Disc jockey Bruce Murrow remembered, “Young people were trying to find one another. We weren’t smiling anymore. These guys made us smile.” Another part of the Beatles phenomenon was their pop-cultural timing. American rock-and-roll of the fifties had become tired, bland and in need of revitalization, and the Beatles, who were inspired by the beat of rock-and-roll, were able to blaze a new trail. Their music was vibrant. It was different, and it was new.
Now a frenzy grew among the reporters trying to ask questions of the band during a news conference inside the airport terminal. Some of the questions were inane, like, “Are you a little embarrassed by the lunacy you cause?”
“We love it,” Harrison shot back.
Another reporter said, “A psychiatrist recently said you’re nothing but a bunch of British Elvis Presleys,” to which Lennon responded, “He must be blind.” But it was Ringo who got the biggest laugh. “How do you find America?” a reporter asked. Without missing a beat, Ringo declared, “Turn left at Greenland.” They were upbeat, they were poised, they were charming—and they endeared themselves to the hardcore New York press corps. They were the Beatles.
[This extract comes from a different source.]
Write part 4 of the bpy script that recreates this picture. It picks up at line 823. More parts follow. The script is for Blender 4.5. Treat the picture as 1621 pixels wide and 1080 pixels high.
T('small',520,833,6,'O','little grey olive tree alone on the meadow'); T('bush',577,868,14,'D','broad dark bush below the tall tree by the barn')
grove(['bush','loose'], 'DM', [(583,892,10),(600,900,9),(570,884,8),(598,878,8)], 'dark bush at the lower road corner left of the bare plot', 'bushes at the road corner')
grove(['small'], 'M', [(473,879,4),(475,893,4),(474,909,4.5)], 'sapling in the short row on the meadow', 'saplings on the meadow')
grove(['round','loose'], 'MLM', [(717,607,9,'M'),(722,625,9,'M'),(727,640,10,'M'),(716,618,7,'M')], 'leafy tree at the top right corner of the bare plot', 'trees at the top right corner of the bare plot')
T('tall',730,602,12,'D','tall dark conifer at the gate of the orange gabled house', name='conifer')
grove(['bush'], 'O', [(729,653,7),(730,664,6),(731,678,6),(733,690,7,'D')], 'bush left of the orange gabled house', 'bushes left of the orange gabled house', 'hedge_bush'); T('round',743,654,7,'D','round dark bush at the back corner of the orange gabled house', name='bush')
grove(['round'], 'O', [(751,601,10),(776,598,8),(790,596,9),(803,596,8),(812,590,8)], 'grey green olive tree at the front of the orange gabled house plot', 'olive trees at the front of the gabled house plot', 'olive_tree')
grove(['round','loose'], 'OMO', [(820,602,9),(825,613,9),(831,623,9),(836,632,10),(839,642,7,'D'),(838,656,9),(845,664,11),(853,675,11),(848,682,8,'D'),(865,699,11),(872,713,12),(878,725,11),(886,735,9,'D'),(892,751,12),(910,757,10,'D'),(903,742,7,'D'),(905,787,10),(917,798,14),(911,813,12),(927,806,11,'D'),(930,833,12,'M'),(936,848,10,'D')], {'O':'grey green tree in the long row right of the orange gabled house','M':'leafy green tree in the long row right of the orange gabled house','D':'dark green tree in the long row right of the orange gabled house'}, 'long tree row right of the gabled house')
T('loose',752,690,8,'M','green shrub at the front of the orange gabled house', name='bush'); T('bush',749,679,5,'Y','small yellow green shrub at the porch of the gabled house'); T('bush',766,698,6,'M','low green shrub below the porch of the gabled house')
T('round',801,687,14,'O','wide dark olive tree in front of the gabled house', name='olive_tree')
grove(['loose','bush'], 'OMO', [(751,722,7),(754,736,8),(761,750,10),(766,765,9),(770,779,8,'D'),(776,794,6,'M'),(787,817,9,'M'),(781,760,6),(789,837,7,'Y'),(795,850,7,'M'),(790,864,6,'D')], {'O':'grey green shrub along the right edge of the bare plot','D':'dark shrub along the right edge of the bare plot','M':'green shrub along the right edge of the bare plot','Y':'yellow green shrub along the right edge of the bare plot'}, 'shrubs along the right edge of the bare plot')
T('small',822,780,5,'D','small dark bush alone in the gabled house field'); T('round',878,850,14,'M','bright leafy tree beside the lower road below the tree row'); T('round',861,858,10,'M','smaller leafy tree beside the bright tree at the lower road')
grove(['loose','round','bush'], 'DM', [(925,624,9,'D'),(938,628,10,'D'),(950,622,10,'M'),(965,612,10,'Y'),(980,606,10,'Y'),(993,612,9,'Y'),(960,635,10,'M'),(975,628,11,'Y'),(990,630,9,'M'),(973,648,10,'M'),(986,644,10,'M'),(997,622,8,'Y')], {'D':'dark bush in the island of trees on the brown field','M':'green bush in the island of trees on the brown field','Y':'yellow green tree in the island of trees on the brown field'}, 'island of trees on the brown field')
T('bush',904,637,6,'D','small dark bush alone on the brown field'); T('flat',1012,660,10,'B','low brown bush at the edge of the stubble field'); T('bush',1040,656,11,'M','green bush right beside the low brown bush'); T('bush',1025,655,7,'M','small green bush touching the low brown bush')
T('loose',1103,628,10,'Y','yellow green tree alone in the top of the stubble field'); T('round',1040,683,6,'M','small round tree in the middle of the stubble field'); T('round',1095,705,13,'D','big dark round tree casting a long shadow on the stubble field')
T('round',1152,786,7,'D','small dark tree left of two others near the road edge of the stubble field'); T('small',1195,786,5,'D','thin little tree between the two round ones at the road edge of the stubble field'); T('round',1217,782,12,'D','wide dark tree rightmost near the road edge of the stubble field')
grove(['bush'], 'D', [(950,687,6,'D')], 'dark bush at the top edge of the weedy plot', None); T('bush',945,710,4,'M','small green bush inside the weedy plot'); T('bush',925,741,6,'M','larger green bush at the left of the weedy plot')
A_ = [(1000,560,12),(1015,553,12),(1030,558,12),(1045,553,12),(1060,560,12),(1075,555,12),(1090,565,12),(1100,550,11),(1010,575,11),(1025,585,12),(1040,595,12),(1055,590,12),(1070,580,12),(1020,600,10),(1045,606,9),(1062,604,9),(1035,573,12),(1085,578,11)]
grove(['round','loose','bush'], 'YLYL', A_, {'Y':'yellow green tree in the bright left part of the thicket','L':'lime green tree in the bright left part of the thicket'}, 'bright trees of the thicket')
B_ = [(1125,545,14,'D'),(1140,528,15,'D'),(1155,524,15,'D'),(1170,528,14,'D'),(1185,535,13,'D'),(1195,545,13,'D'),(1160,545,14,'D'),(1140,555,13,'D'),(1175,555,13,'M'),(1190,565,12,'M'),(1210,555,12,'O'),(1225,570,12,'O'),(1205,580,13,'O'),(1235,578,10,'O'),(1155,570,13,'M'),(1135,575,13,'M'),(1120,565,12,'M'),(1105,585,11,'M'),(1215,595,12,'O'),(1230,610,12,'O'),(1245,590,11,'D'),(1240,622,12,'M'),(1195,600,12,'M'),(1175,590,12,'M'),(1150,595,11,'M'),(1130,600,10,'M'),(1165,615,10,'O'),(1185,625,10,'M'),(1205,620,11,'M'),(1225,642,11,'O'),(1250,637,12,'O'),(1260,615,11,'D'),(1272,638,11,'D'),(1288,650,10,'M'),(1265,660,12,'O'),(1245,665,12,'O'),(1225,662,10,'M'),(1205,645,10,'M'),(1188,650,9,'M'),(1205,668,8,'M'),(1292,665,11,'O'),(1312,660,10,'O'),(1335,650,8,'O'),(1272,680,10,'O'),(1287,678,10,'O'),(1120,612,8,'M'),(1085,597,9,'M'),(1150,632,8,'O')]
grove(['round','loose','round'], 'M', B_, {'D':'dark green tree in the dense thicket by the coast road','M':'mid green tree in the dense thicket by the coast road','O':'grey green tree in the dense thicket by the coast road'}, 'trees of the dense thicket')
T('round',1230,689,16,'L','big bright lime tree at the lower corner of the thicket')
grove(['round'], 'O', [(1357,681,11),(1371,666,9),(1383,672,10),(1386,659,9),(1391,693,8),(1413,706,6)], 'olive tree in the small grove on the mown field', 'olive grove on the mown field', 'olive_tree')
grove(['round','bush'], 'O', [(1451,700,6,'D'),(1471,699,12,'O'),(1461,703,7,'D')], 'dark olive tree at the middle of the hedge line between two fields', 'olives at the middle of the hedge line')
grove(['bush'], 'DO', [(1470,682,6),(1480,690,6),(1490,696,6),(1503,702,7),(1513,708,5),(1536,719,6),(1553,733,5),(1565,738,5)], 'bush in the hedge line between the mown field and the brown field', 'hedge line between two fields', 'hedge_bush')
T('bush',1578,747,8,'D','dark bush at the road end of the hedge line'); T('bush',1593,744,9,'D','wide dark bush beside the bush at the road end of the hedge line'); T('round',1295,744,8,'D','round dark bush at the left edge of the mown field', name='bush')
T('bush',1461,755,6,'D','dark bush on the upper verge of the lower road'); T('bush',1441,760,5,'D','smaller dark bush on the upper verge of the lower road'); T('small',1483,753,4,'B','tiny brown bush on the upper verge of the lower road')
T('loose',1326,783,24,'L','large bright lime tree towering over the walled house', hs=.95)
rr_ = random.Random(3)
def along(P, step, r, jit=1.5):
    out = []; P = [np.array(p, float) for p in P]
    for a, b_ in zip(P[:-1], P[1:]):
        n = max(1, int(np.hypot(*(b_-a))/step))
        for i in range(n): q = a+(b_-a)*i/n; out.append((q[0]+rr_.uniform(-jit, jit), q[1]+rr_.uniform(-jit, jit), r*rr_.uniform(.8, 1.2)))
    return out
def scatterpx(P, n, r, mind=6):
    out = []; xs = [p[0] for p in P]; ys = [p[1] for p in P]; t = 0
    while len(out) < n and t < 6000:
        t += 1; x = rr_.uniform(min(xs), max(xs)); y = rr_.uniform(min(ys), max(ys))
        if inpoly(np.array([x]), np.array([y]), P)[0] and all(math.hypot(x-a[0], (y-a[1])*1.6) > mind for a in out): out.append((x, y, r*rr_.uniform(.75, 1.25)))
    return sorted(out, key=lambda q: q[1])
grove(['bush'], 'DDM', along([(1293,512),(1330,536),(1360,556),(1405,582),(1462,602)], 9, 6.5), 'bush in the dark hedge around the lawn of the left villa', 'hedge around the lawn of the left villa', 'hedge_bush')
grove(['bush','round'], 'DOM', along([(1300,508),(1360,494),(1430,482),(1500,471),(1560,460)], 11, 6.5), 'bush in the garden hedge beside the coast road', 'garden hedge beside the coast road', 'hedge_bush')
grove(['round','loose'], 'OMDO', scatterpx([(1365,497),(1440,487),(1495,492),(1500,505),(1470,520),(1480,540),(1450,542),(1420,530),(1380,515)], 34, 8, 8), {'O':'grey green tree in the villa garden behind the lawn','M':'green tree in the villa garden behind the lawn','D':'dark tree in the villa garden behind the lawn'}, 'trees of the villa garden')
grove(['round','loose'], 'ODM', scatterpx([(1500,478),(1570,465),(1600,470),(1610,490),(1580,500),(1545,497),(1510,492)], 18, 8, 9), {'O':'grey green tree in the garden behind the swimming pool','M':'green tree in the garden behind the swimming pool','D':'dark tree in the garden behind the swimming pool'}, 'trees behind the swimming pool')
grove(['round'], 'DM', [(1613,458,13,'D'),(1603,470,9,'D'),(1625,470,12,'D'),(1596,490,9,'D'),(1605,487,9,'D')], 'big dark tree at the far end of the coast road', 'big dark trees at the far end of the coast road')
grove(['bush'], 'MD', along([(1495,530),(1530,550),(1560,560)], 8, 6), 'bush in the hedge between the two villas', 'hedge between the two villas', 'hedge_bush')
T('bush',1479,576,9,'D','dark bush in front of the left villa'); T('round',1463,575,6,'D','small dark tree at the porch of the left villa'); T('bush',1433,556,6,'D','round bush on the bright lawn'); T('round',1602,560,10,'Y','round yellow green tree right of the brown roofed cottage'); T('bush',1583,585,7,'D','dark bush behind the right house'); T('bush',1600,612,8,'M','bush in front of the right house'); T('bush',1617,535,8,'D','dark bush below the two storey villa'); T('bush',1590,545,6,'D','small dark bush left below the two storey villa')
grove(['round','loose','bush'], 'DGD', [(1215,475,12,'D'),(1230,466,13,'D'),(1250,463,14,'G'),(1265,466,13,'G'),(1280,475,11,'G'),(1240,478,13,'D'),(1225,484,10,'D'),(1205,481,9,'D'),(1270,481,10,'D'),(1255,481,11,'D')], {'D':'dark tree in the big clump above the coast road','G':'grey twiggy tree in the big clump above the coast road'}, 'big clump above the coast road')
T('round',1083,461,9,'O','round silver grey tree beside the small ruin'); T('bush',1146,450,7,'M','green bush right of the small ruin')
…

I followed them into Manhattan, where they were staying at the Plaza Hotel. Police had set up barricades to hold back the crowds. As adults looked on in astonishment, kids screamed at the top of their lungs as limousines pulled up and, one by one, the Beatles got out.
I managed to get in the path of the arriving entourage, close enough to thrust my microphone in front of Ringo.
“How’s the reception?” I shouted as he raced past me.
“Marvelous, fantastic,” was his breathless response. Some adults who said
they’d never heard of the Beatles were stunned by it all.
“Who are they?” exclaimed one woman, who said she was just there because she had seen a crowd and was curious. A waiter in the hotel, who I later interviewed, described the boys as “strange, but polite.” He said they had a taste for unusual cocktails, like Scotch and Coca-Cola.
Two days after their arrival, the Beatles made their first appearance on The Ed Sullivan Show. 73 million people tuned in to the broadcast—about 40% of the U.S. population. The Beatles were paid a mere $10,000 for three appearances on the show, a seminal moment in music history. But a couple of days later, the group gave its first concert in the U.S. at the Coliseum in Washington, D.C.—and 20,000 fans went wild. The next day they gave back-to-back performances at New York’s Carnegie Hall, and police had to close the streets around the area because of the frenzy created by thousands of fans. Their talent agent, Sid Bernstein, was a true visionary. He told me that he had booked Carnegie Hall a year earlier, long before most Americans had even heard of the band, purely “on gut instinct.”
In a matter of days, the Beatles had truly conquered America. I met them again later that year, when they returned to the States for a 32-city tour. I greeted Ringo and George Harrison as they got off the plane in New York. The two graciously stopped for a brief interview, and told me how overwhelmed they were by the way they were received in our country. It was understandable; but not everyone was enamored by the band. One reviewer panned their performance on The Ed Sullivan Show, writing, “Musically, they were a near-disaster.” Newsweek magazine concurred, stating, “Visually they were a disaster.” Even Ed Sullivan’s musical director Ray Bloc saw them as a fad, and declared, “I give them a year.” Odds-makers at the time also doubted that they would ever amount to anything big. Years later, McCartney would confess that the group thought they would be good for a couple of years at most.